Editing Principles and Practices

To provide a consistent, professional service, Pure English has adopted a set of editing principles and practices based on authoritative reference works for the English language. All our editors edit documents in accordance with these editing principles and practices.

Which English?

English has many variants around the globe. Most prominent among these are British English and American English. Other variants include those in Australia, South Africa, Singapore and India.

Pure English edits documents according to British English or American English only. You choose the language variant in which you want the document to be edited. Pure English editors then edit accordingly. If you do not explicitly make a choice, British English is used.

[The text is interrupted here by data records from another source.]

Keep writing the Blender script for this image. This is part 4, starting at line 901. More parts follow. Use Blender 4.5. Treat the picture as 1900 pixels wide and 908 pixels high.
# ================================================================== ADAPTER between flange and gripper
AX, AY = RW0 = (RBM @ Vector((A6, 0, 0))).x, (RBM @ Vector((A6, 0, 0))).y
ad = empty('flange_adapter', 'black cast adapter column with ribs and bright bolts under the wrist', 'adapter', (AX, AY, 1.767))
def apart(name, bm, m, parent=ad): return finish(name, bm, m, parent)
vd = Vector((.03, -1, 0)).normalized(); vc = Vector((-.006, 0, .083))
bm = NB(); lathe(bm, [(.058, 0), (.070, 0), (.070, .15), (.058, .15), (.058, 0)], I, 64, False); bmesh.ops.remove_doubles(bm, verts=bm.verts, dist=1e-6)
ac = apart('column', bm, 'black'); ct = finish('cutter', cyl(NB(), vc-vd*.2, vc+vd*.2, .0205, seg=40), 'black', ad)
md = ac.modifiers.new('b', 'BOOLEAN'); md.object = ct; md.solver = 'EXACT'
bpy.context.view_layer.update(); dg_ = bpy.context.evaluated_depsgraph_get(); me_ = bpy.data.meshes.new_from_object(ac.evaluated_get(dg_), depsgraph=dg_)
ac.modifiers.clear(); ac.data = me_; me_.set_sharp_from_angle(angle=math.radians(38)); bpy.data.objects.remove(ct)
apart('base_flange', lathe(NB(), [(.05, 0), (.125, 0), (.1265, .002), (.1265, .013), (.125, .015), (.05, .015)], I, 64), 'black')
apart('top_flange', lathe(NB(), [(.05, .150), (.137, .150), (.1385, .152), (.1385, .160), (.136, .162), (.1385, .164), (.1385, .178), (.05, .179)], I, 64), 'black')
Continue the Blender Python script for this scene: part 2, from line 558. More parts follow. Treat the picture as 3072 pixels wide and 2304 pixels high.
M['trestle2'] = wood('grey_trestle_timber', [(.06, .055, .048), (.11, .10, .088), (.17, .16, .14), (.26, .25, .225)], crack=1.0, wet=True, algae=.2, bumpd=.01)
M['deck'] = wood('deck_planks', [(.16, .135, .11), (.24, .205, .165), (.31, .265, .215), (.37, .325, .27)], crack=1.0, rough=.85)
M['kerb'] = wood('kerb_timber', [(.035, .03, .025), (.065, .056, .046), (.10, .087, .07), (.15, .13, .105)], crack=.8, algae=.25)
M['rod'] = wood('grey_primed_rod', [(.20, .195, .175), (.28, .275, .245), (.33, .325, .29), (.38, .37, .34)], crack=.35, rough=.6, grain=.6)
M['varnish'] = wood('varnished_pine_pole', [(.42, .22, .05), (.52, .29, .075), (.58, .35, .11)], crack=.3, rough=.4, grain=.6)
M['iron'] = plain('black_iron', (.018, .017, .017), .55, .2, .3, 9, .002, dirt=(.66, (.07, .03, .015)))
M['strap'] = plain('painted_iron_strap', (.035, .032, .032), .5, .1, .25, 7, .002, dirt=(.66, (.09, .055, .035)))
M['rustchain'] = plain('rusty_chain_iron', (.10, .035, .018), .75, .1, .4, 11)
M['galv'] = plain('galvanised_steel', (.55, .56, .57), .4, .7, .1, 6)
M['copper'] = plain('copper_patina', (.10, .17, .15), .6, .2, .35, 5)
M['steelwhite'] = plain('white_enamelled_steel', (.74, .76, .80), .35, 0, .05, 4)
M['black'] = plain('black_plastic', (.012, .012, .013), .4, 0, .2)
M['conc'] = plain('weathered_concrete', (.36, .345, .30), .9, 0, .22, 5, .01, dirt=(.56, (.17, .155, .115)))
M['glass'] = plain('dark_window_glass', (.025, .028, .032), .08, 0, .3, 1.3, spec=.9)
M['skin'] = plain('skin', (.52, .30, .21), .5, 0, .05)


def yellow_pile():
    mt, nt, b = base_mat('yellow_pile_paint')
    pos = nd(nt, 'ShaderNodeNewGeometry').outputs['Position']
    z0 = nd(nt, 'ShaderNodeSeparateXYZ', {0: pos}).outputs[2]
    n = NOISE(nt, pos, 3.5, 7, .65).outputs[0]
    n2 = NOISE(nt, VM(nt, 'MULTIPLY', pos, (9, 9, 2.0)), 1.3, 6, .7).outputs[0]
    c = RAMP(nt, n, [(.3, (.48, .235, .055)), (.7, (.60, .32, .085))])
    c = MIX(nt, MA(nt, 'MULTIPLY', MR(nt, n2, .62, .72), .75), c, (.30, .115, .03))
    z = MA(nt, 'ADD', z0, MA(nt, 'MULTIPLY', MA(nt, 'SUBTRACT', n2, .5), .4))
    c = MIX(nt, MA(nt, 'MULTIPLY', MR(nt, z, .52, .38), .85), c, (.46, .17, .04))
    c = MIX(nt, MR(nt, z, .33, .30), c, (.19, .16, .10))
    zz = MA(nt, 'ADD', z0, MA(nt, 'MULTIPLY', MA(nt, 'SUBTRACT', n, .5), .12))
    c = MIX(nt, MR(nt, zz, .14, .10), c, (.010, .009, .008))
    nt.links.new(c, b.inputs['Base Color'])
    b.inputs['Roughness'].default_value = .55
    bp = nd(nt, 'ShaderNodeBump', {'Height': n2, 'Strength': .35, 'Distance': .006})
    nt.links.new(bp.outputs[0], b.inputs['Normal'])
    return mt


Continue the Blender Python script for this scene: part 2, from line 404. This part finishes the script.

British English and American English are defined by the texts in the Reference Texts section below.

Reference Texts

Pure English uses a number of authoritative reference texts to define its editing principles and practices. These include:

  • Oxford English Dictionary
  • The New Fowler’s Modern English Usage by H. W. Fowler and R. W. Burchfield (ed.)
  • Chambers Guide to Grammar and Usage by George W. Davidson
  • Modern American Usage: A Guide by Wilson Follett and Erik Wensberg
  • Garner’s Modern American Usage by Bryan A. Garner
  • The Oxford Style Manual by Robert Ritter
  • The Elements of Style by William Strunk and E.B. White
  • The Chicago Manual of Style by University of Chicago Press Staff
  • New Hart's Rules: The Handbook of Style for Writers and Editors adapted by Robert Ritter (OUP)
  • 2009 AP Stylebook – The Journalist’s “Bible” edited by Darrell Christian, Sally Jacobsen and David Minthorn
  • Style Manual: For Authors, Editors and Printers (Australian Government publication published by Wiley Australia)
  • Butcher’s Copy-editing: The Cambridge Handbook for Editors, Copy-editors and Proofreaders by Judith Butcher, Caroline Drake, and Maureen Leach
  • The Copyeditor’s Handbook: A Guide for Book Publishing and Corporate Communications byAmy Einsohn
  • Technical Editing: The Practical Guide For Editors And Writers (Hewlett-Packard Press) by Judith Tarutz
  • The Business Writer’s Handbook by Gerald Alred, Walter Oliu, and Charles Brusaw
  • MLA Handbook for Writers of Research Papers (Modern Language Association)
  • Cambridge Grammar of English: A Comprehensive Guide by Ronald Carter and Michael McCarthy
  • New Oxford Dictionary for Writers and Editors: The Essential A-Z Guide to the Written Word (OUP)
  • Oxford Guide to Plain English by Martin Cutts
  • Roget’s International Thesaurus, 6th Edition by Barbara Ann Kipfer (Collins Reference)
  • Bryson's Dictionary of Troublesome Words: A Writer's Guide to Getting It Right by Bill Bryson
  • Divided by a Common Language by Christopher Davies and Jason Murphy.

Spelling

Pure English spells words as defined in the Oxford English Dictionary. This dictionary contains spellings for variants of English, including British English and American English. The correct spelling for the variant of the language being edited is used.

Usage

Pure English edits documents using the following usage references:

  • American English uses Garner’s Modern American Usage by Bryan A. Garner
  • British English and all other variants use The New Fowler’s Modern English Usage by H. W. Fowler and R. W. Burchfield (ed.).

Grammar

Pure English edits documents using the following grammar reference:

  • All variants of English use Cambridge Grammar of English: A Comprehensive Guide by Ronald Carter and Michael McCarthy.

Punctuation

Pure English edits documents using the following punctuation references:

  • American English uses The Chicago Manual of Style by University of Chicago Press Staff
  • British English and all other variants use The Oxford Style Manual by Robert Ritter.

Styles

If you have specific style guidelines that must be used, Pure English edits accordingly, wherever possible. If you do not require a specific style or the style guidelines you supply do not cover a particular matter, the following styles apply:

  • American English uses The Chicago Manual of Style by University of Chicago Press Staff
  • British English and all other variants use The Oxford Style Manual by Robert Ritter.